- **WORK INSTRUCTIONS**
Check each line for the string "this". Give only the count of lines that have it.

--- BEGIN INFORMATION GIVEN ---

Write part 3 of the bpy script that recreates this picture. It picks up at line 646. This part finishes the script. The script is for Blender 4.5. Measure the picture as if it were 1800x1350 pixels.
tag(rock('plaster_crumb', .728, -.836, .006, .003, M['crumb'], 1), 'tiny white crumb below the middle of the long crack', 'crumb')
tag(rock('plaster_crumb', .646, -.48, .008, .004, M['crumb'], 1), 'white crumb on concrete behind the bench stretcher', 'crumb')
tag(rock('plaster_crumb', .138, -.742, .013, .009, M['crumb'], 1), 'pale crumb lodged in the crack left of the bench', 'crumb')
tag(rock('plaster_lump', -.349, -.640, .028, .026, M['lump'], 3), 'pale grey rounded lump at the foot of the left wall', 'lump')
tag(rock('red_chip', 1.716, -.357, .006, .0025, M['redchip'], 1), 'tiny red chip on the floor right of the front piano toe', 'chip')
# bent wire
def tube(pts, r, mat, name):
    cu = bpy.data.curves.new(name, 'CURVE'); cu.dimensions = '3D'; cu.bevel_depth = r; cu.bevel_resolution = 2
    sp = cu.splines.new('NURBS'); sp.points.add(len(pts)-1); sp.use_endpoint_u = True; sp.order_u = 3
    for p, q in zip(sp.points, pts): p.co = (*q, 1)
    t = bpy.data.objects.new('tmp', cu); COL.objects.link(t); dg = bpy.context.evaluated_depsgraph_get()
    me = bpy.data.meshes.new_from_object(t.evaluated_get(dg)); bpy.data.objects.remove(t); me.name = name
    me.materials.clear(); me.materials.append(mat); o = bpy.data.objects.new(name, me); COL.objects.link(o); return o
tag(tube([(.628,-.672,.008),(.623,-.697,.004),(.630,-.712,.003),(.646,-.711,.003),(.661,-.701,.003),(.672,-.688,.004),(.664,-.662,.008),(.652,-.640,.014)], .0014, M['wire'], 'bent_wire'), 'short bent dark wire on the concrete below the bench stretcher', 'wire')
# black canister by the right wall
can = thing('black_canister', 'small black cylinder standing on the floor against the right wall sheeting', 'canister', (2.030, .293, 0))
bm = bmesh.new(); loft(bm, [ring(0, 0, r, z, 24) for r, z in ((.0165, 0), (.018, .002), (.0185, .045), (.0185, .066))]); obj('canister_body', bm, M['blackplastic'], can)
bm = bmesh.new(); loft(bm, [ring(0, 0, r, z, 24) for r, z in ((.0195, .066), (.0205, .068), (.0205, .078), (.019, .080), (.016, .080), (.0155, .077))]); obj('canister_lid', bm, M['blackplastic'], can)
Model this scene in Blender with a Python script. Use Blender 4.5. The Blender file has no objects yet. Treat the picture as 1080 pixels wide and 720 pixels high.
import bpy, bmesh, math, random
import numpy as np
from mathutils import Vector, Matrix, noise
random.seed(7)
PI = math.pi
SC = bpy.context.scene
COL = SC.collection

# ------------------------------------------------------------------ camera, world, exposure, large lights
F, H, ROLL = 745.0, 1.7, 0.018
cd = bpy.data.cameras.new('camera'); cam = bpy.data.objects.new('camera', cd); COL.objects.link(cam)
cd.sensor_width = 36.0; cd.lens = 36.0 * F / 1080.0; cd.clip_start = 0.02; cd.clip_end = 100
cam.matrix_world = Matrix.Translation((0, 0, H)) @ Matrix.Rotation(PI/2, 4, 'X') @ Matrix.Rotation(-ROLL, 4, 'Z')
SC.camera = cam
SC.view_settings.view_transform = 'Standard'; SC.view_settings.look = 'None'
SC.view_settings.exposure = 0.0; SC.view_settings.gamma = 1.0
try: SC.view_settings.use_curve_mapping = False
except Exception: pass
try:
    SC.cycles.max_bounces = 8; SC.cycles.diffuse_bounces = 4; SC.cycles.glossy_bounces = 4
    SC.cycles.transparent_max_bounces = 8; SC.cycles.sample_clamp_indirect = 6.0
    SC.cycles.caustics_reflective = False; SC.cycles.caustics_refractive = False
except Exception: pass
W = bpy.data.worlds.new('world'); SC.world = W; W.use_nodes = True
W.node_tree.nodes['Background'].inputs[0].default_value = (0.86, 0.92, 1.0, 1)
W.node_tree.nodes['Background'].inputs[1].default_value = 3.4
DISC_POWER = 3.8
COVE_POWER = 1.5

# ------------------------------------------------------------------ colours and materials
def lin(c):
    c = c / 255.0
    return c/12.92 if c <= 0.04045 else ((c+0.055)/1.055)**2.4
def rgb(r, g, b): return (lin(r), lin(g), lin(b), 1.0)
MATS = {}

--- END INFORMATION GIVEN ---

- **IN RESPONSE**
2